Making Big Art

Since I started doing traditional art again, I’ve been wanting to make bigger and bigger pieces. When I first began working with pencils my freshman year, I was drawing on sticky notes and in a 3 x 5” sketchbook. Then going from 5.5 x 8.5” to 11 x 12”, 22 x 30” and now I’m working with ~54 x 42”, give or take a few inches. I probably messed up measuring. 

The absolute hardest part of wanting to draw bigger and bigger and bigger you ask? Besides accurately measuring paper bigger than any rulers I can find? The price. When I did digital art, most things were a one time purchase. I got a drawing tablet for christmas, (okay, so, maybe got a bit addicted to buying and trying different tablet brands and bought a few too many) paid a one time fee Clip Studio Paint Ex subscription, got a packet of extra pen nibs, and that was pretty much it. I wasn’t constantly buying paper or pencils or brushes or anything else. Digital art is pretty cheap compared to other mediums. When I wanted to start a new drawing all I needed was the device storage. But with my change to traditional art, I don’t think I’ve gone a single month without spending money at an art store. I’m burning through 6B, 9B, and 10B pencils like I have the money to do so; I really need to stop making huge portions of my drawings all black. 

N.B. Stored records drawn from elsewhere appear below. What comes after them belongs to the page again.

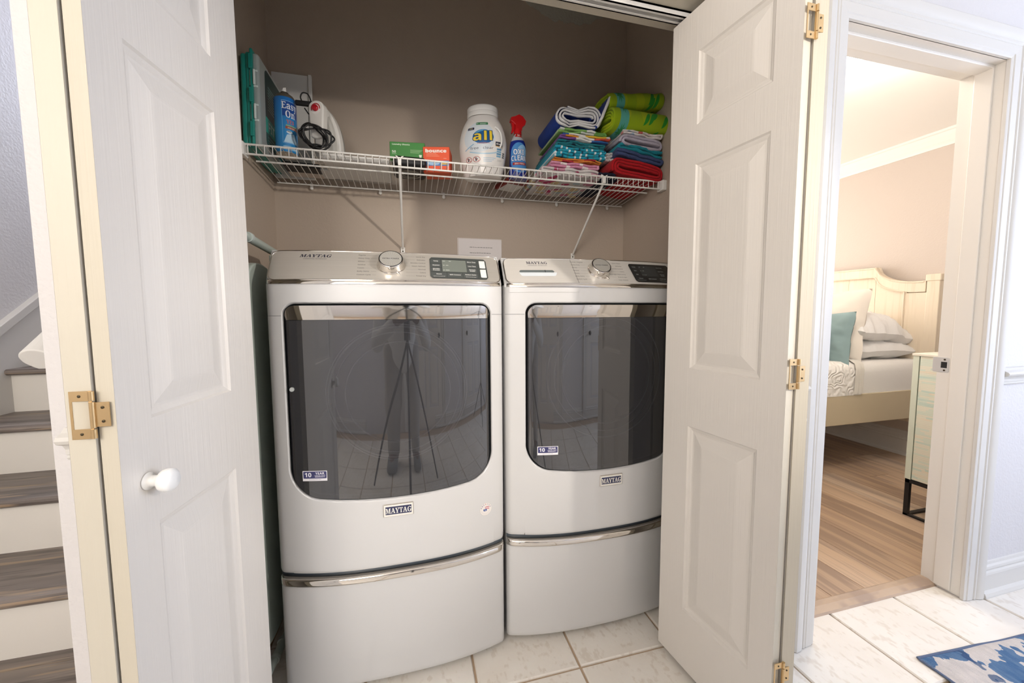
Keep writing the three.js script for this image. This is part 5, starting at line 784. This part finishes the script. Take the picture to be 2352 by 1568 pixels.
// ---------- photographer and tripod, mirrored in the dryer door ----------
{
  const { MarchingCubes } = await import('three/addons/objects/MarchingCubes.js');
  // capsules [ax, ay, az, ra, bx, by, bz, rb]; a smooth minimum joins them
  const capsule = (p, c) => { const [ax, ay, az, ra, bx, by, bz, rb] = c, dx = bx - ax, dy = by - ay, dz = bz - az, t = Math.max(0, Math.min(1, ((p[0] - ax) * dx + (p[1] - ay) * dy + (p[2] - az) * dz) / (dx * dx + dy * dy + dz * dz || 1e-9))); return Math.hypot(p[0] - ax - dx * t, p[1] - ay - dy * t, p[2] - az - dz * t) - (ra + (rb - ra) * t); };
  function skin(caps, k, centre, half, res) {
    const mc = new MarchingCubes(res, mat.black, false, false, 400000); mc.isolation = 0; mc.reset();
    const r = res, fld = mc.field;
    for (let z = 0; z < r; z++) for (let y = 0; y < r; y++) for (let x = 0; x < r; x++) {
      const p = [x, y, z].map((q, i) => centre[i] + (q / (r / 2) - 1) * half); let s = 0, m = 1e9; for (const c of caps) { const d = capsule(p, c); if (d < m) m = d; if (d < 0.3) s += Math.exp(-k * d); }
      fld[z * r * r + y * r + x] = s > 0 ? Math.log(s) / k : -m;
    }
    mc.update(); const n = mc.count, g = new THREE.BufferGeometry(), P2 = new Float32Array(n * 3);
    for (let i = 0; i < n * 3; i++) P2[i] = mc.positionArray[i] * half + centre[i % 3];
    g.setAttribute('position', new THREE.BufferAttribute(P2, 3)); g.setAttribute('normal', new THREE.BufferAttribute(mc.normalArray.slice(0, n * 3), 3)); g.setAttribute('uv', new THREE.BufferAttribute(new Float32Array(n * 2), 2)); return g;
  }
  const o = thing('person', 'photographer in a white shirt and pale grey trousers bending to a camera on a tripod', 'person', [0.36, 0, 1.72]);
  const hx = 0.03, sh = [[-0.19, 1.24, -0.02], [0.19, 1.24, -0.02]], el = [[-0.24, 0.97, -0.12], [0.29, 0.97, -0.12]], ha = [[-0.02, 1.14, -0.33], [0.13, 1.15, -0.33]];
  const arms = [0, 1].flatMap((i) => [[...sh[i], 0.055, ...el[i], 0.043], [...el[i], 0.042, ...ha[i], 0.028]]);
  const legs = [-1, 1].flatMap((s) => [[s * 0.1, 0.9, 0.2, 0.09, s * 0.12, 0.49, 0.15, 0.06], [s * 0.12, 0.49, 0.15, 0.058, s * 0.13, 0.1, 0.22, 0.042], [s * 0.13, 0.05, 0.23, 0.042, s * 0.15, 0.035, 0.04, 0.034]]);
  const torso = [[0, 0.95, 0.2, 0.13, 0, 1.12, 0.08, 0.14], [0, 1.12, 0.08, 0.14, 0, 1.26, 0.0, 0.13], [-0.13, 1.25, 0, 0.08, 0.13, 1.25, 0, 0.08]];
  const head = [[0, 1.28, -0.03, 0.058, hx, 1.39, -0.1, 0.055], [hx, 1.42, -0.115, 0.088, hx, 1.47, -0.1, 0.092], [hx, 1.37, -0.155, 0.05, hx, 1.41, -0.15, 0.06], [hx, 1.43, -0.2, 0.012, hx, 1.4, -0.215, 0.016], [hx - 0.09, 1.43, -0.1, 0.018, hx - 0.092, 1.41, -0.1, 0.016], [hx + 0.09, 1.43, -0.1, 0.018, hx + 0.092, 1.41, -0.1, 0.016]];
  const fingers = ha.flatMap(([x, y, z], i) => [[x, y, z, 0.03, x, y + 0.01, z - 0.05, 0.03], ...[0, 1, 2, 3].flatMap((f) => { const a = [x + (f - 1.5) * 0.018, y + 0.015, z - 0.065], b = [a[0] + (i ? -0.012 : 0.012), a[1] + 0.012 - f * 0.004, a[2] - 0.034 + Math.abs(f - 1.2) * 0.005]; return [[...a, 0.0095, ...b, 0.0085], [...b, 0.0085, b[0] + (i ? -0.018 : 0.018), b[1] - 0.012, b[2] - 0.01, 0.008]]; }), [x + (i ? -0.02 : 0.02), y + 0.01, z - 0.02, 0.012, x + (i ? -0.045 : 0.045), y + 0.022, z - 0.045, 0.01]]);
  const body = M('body', skin([...torso, ...head, ...arms, ...legs, ...fingers], 60, [0.02, 0.78, -0.02], 0.84, 120), S({ color: 0x5a3a2a, roughness: 0.55 }), o);
  const grow = (c, a) => { const q = [...c]; q[3] += a; q[7] += a; return q; };
  M('shirt', skin([...torso.map((c) => grow(c, 0.016)), [0, 0.97, 0.2, 0.15, 0, 0.86, 0.2, 0.155], ...arms.map((c, i) => grow(i % 2 ? [...c.slice(0, 4), ...c.slice(4, 7).map((v, k) => c[k] + (v - c[k]) * 0.75), c[7]] : c, 0.016))], 60, [0.02, 1.15, 0], 0.45, 80), cloth(0xe9e9e7), body);
  M('trousers', skin([[0, 0.97, 0.2, 0.145, 0, 0.9, 0.2, 0.14], ...legs.filter((_, i) => i % 3 < 2).map((c) => grow(c, 0.015))], 60, [0, 0.55, 0.15], 0.56, 80), cloth(0xb4b0aa), body);
  M('hair', new THREE.SphereGeometry(0.102, 32, 20, 0, Math.PI * 2, 0, Math.PI * 0.55).rotateX(0.5).translate(hx, 1.465, -0.085), S({ color: 0x14100e, roughness: 0.9 }), body);
  for (const s of [-1, 1]) M('eye', new THREE.SphereGeometry(0.013, 14, 10).translate(hx + s * 0.034, 1.438, -0.178), S({ color: 0xe6e2dc, roughness: 0.2 }), body);
  for (const s of [-1, 1]) M('shoe', RB(0.1, 0.07, 0.28, 0.03, s * 0.14, 0.036, 0.12, 4), mat.grey, body);
  const c = thing('tripod', 'black camera on a black three-legged tripod', 'tripod', [0.401, 0, 1.31]);
  M('camera_body', mrg([RB(0.14, 0.09, 0.06, 0.012, 0, 1.165, 0.015), RB(0.06, 0.035, 0.05, 0.01, 0, 1.22, 0.01)]), mat.black, c);
  M('camera_lens', cyl(0.036, 0.033, 0.05, 32).rotateX(Math.PI / 2).translate(0, 1.165, -0.04), P({ color: 0x0c0c0e, roughness: 0.2, clearcoat: 0.5 }), c);
  M('head', cyl(0.03, 0.03, 0.12).translate(0, 1.06, 0.015), mat.black, c);
  for (let k = 0; k < 3; k++) { const a = k * 2.094 + 0.5; M('leg', rod([0, 1.0, 0.015], [0.42 * Math.cos(a), 0.01, 0.015 + 0.42 * Math.sin(a)], 0.009), mat.black, c); }
}

// ---------- lamp on a stand in the hall, right behind the camera ----------
{
  const o = thing('stand_lamp', 'bright lamp head on a slim black stand at the right of the hall', 'lamp', [2.45, 0, 2.3]);
  M('pole', rod([0, 0.05, 0], [0, 1.8, 0], 0.011), mat.black, o);
  for (let k = 0; k < 3; k++) M('leg', rod([0, 0.42, 0], [0.32 * Math.cos(k * 2.094), 0.01, 0.32 * Math.sin(k * 2.094)], 0.008), mat.black, o);
  const aim = V(-2.2, -0.8, -2.85).normalize(), qn = new THREE.Quaternion().setFromUnitVectors(V(0, 0, 1), aim), place = (g) => g.applyQuaternion(qn).translate(0, 1.89, 0);
  M('reflector', place(new THREE.LatheGeometry([[0.03, -0.09], [0.05, -0.08], [0.06, 0.0], [0.075, 0.05]].map((q) => new THREE.Vector2(...q)), 32).rotateX(Math.PI / 2)), new THREE.MeshStandardMaterial({ color: 0x1a1a1c, roughness: 0.4, side: THREE.DoubleSide }), o);
  M('lamp_glass', place(new THREE.CircleGeometry(0.06, 32).translate(0, 0, 0.01)), S({ color: 0xffffff, emissive: 0xfff3e4, emissiveIntensity: 6, roughness: 0.5 }), o);
  const l = new THREE.SpotLight(0xfff6ec, 19, 0, 0.36, 0.6, 2); l.position.set(0, 1.89, 0).addScaledVector(aim, 0.06); l.target.position.set(-2.2, 1.09, -2.85); o.add(l, l.target); l.shadow.radius = 2.2; l.castShadow = true;
}
{
  const o = thing('ceiling_lamp', 'flush round white ceiling lamp just inside the bedroom door', 'lamp', [2.5, 2.46, -0.2]);
  M('base', cyl(0.13, 0.13, 0.02, 40).translate(0, -0.01, 0), mat.white, o); M('shade', new THREE.SphereGeometry(0.12, 32, 12, 0, Math.PI * 2, Math.PI / 2, Math.PI / 2).scale(1, 0.6, 1).translate(0, -0.02, 0), S({ color: 0xffffff, emissive: 0xfff6ea, emissiveIntensity: 3, roughness: 0.5 }), o);
  const l = new THREE.PointLight(0xfffaf2, 3.8); l.position.set(0, -0.12, 0); l.shadow.radius = 5; l.castShadow = true; o.add(l);
}
renderer.render(scene, camera);
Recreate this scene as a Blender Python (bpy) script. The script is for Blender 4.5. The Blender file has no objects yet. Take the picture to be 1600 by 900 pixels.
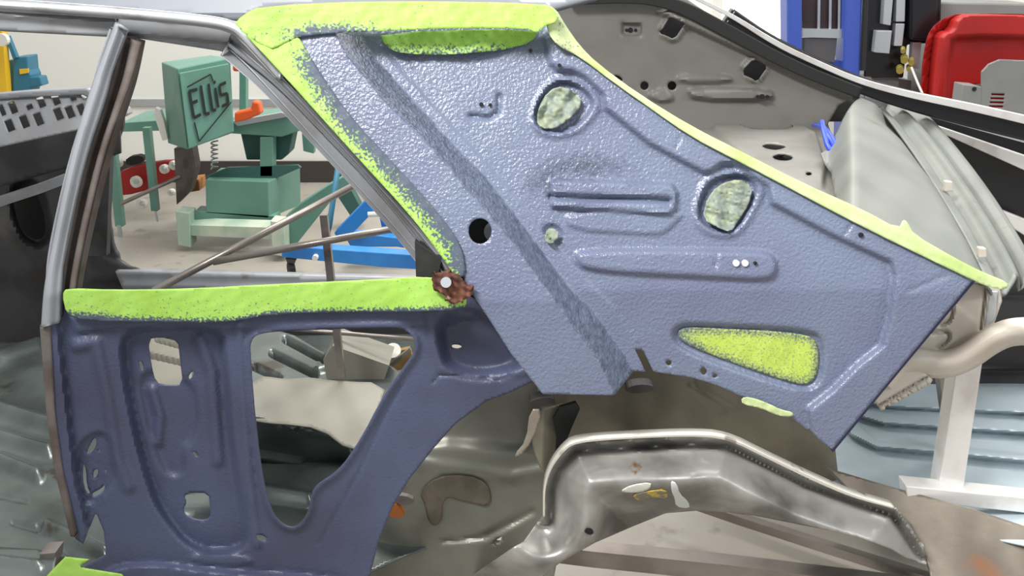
import bpy, bmesh, math, random
import numpy as np
from mathutils import Vector, Matrix
random.seed(7); rng = np.random.default_rng(7)
S = bpy.context.scene
COL = S.collection
# ---------------------------------------------------------------- camera, light, exposure
CZ, PITCH, F = 1.40, math.radians(20), 1500.0
cam = bpy.data.objects.new('camera', bpy.data.cameras.new('camera')); COL.objects.link(cam)
cam.location = (0, 0, CZ); cam.rotation_euler = (math.pi/2 - PITCH, 0, 0)
cam.data.sensor_width = 36; cam.data.lens = 36*F/1600; cam.data.clip_start = 0.05
S.camera = cam
S.view_settings.view_transform = 'Standard'; S.view_settings.look = 'None'
S.view_settings.gamma = 1; S.view_settings.use_curve_mapping = False
S.view_settings.exposure = 0.0
W = bpy.data.worlds.new('world'); S.world = W; W.use_nodes = True
W.node_tree.nodes['Background'].inputs[0].default_value = (0.93, 0.97, 1.0, 1)
W.node_tree.nodes['Background'].inputs[1].default_value = 0.66

def area(name, loc, target, size, power, color=(1, 1, 1), spread=180):
    l = bpy.data.lights.new(name, 'AREA'); l.shape = 'RECTANGLE'; l.size, l.size_y = size
    l.energy = power; l.color = color; l.spread = math.radians(spread)
    o = bpy.data.objects.new(name, l); COL.objects.link(o); o.location = loc
    o.rotation_euler = (Vector(target)-Vector(loc)).to_track_quat('-Z', 'Y').to_euler()
    return o
area('ceiling_lamp', (-1.3, -0.1, 3.3), (0.75, 1.6, 0.75), (1.2, 0.35), 40, (1, .98, .95), 75)
area('ceiling_lamp', (3.4, -0.6, 3.4), (0.9, 1.8, 0.6), (1.6, 0.5), 12, (1, .98, .95), 90)
area('ceiling_lamp', (-0.2, 4.2, 3.9), (-0.4, 4.4, 0), (2.4, 1.0), 160, (1, .97, .92))
area('ceiling_lamp', (3.2, 4.0, 3.9), (2.8, 3.2, 0), (2.0, 0.8), 90, (1, .98, .95))
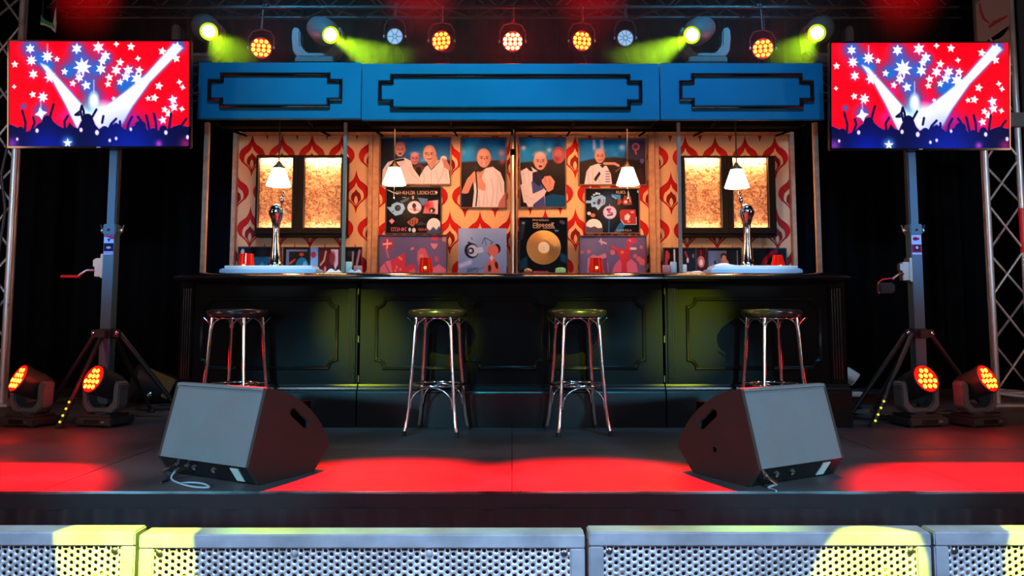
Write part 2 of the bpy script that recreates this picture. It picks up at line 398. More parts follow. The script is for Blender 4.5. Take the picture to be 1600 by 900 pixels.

Thankfully, I had bought 22 x 30” paper for a class last semester and didn’t end up using any of it, so I had been good on that front all summer. Until last week at least, when I went to grab another sheet for a new drawing and found my cat eating away at the corners of my last piece of paper. Maybe not so thankfully this was just the excuse I needed to buy bigger paper. I mean, I couldn’t use the paper my cat had eaten, even if it was only the corners. 

My local art store doesn’t have anything above 22 x 30” unfortunately, so I went searching online for something bigger. Remember a few paragraphs ago when I said the worst thing about wanting to draw bigger was the price? Yeah me neither. So, as I scoured the internet for paper I came across a few sites selling anywhere from 40 x 60” to 52 x 70” sheets of paper for $200-400. I may not make entirely wise financial decisions when it comes to art supplies but even I know that’s way above my means for paper

Google, seemingly understanding my financial dilemma, kindly proceeded to flood my browser with ads for rolls of drawing paper. Minus $20 and plus 10 yards of paper later, I had overcome the worst part of drawing big. 

Now on to the second worst part- turns out big paper is kind of, you know, big and difficult to find space for.

I don’t think I fully understood how big 10 yards was when I bought it, or how small my dining room slash makeshift art studio is in comparison. I really wasn’t sure how to draw on or cut this paper, for my 22 x 30” drawings I had just taped it to a large piece of cardboard and called it a day. But for these I had to drag a spider infested step stool into my room and tape this paper to my wall to actually draw anything while simultaneously debating buying a $200 drafting table in the middle of that. It seems my fate might be doomed to spend $200 no matter what this summer. But after several trials and errors I eventually got the paper somewhat, mostly, kind of, straight on my wall.  

Originally I had the paper horizontally and had drawn three figures spanning across the page. It took me a full day to set everything up and sketch out the concept and by the end of it- I hated it. The composition was awkward at best and almost non-existent at worst. Just looking at this sketch was giving me an art block. I almost never abandon my pieces or start things over, I’m usually pretty happy with my initial sketches and anything I don’t like is pretty minor and can be changed easily. But I didn’t like a single thing about this drawing, it was just bad. I had gotten too excited about the size of the paper (a phrase I never thought I’d say, wow) and hadn’t used any of the space properly or with thought. 

So, I flipped it around and made it vertical. Then I sat down and actually thought about what I wanted to draw. 

The past few months I’ve been extremely interested in drawing chairs. I don’t know why the sudden interest in chairs of all things occurred, but I think my best pieces have come out of this newfound muse. There are so many interesting compositions you can make with a chair, it’s almost endless. I knew for this drawing I wanted to do something more, and a lot more surreal, so I “upgraded” the chair for the spider infested step stool. I wanted to draw something more climbable, and the second that idea came into my head I knew what I was going to draw. 

I had also bought these giant googly eyes at an art store and wanted to do something with them and thought it could be a nice challenge to add them in somehow. I think I made a pretty decent S-shaped composition when all was said and done. At the very least it was a lot better than my initial plan. 


Now I just have to hope I can finish this before moving back into the dorms. I have no idea how I would even begin to transport this if I don’t and I really don’t want to find out.